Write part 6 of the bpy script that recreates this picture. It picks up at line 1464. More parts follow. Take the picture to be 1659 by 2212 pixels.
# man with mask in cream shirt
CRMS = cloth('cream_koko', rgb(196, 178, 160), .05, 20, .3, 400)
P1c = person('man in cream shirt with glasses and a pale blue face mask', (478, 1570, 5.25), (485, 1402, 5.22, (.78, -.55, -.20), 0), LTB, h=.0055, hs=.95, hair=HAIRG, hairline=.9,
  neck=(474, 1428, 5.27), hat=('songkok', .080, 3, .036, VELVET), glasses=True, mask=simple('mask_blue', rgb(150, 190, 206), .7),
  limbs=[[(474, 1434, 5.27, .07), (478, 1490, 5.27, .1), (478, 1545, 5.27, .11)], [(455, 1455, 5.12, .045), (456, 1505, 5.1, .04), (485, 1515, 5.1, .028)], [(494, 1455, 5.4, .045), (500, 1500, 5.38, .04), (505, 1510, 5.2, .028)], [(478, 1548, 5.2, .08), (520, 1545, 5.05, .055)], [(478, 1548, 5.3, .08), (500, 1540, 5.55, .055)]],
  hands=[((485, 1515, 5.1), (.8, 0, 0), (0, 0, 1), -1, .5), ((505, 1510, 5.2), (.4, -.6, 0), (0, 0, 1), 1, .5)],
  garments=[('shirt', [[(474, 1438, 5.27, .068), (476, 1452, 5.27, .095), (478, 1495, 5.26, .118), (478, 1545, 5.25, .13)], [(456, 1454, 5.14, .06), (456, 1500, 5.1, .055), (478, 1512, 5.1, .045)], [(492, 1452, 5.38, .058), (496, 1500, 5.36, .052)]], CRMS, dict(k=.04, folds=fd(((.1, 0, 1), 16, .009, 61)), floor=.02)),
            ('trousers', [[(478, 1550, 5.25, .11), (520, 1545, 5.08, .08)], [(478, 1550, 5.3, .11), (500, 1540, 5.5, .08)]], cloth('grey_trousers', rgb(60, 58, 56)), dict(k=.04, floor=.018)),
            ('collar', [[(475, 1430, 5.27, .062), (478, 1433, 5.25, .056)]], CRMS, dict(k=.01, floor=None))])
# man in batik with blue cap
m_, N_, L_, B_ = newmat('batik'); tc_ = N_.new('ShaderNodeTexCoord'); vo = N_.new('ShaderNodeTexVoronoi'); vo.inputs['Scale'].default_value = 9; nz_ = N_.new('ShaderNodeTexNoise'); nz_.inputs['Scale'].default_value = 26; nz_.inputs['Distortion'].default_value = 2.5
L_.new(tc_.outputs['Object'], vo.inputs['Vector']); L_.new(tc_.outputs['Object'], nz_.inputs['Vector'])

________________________

**Requirements:**
Each line must be given again exactly as written above.

**Exercise response:**
Write part 6 of the bpy script that recreates this picture. It picks up at line 1464. More parts follow. Take the picture to be 1659 by 2212 pixels.
# man with mask in cream shirt
CRMS = cloth('cream_koko', rgb(196, 178, 160), .05, 20, .3, 400)
P1c = person('man in cream shirt with glasses and a pale blue face mask', (478, 1570, 5.25), (485, 1402, 5.22, (.78, -.55, -.20), 0), LTB, h=.0055, hs=.95, hair=HAIRG, hairline=.9,
  neck=(474, 1428, 5.27), hat=('songkok', .080, 3, .036, VELVET), glasses=True, mask=simple('mask_blue', rgb(150, 190, 206), .7),
  limbs=[[(474, 1434, 5.27, .07), (478, 1490, 5.27, .1), (478, 1545, 5.27, .11)], [(455, 1455, 5.12, .045), (456, 1505, 5.1, .04), (485, 1515, 5.1, .028)], [(494, 1455, 5.4, .045), (500, 1500, 5.38, .04), (505, 1510, 5.2, .028)], [(478, 1548, 5.2, .08), (520, 1545, 5.05, .055)], [(478, 1548, 5.3, .08), (500, 1540, 5.55, .055)]],
  hands=[((485, 1515, 5.1), (.8, 0, 0), (0, 0, 1), -1, .5), ((505, 1510, 5.2), (.4, -.6, 0), (0, 0, 1), 1, .5)],
  garments=[('shirt', [[(474, 1438, 5.27, .068), (476, 1452, 5.27, .095), (478, 1495, 5.26, .118), (478, 1545, 5.25, .13)], [(456, 1454, 5.14, .06), (456, 1500, 5.1, .055), (478, 1512, 5.1, .045)], [(492, 1452, 5.38, .058), (496, 1500, 5.36, .052)]], CRMS, dict(k=.04, folds=fd(((.1, 0, 1), 16, .009, 61)), floor=.02)),
            ('trousers', [[(478, 1550, 5.25, .11), (520, 1545, 5.08, .08)], [(478, 1550, 5.3, .11), (500, 1540, 5.5, .08)]], cloth('grey_trousers', rgb(60, 58, 56)), dict(k=.04, floor=.018)),
            ('collar', [[(475, 1430, 5.27, .062), (478, 1433, 5.25, .056)]], CRMS, dict(k=.01, floor=None))])
# man in batik with blue cap
m_, N_, L_, B_ = newmat('batik'); tc_ = N_.new('ShaderNodeTexCoord'); vo = N_.new('ShaderNodeTexVoronoi'); vo.inputs['Scale'].default_value = 9; nz_ = N_.new('ShaderNodeTexNoise'); nz_.inputs['Scale'].default_value = 26; nz_.inputs['Distortion'].default_value = 2.5
L_.new(tc_.outputs['Object'], vo.inputs['Vector']); L_.new(tc_.outputs['Object'], nz_.inputs['Vector'])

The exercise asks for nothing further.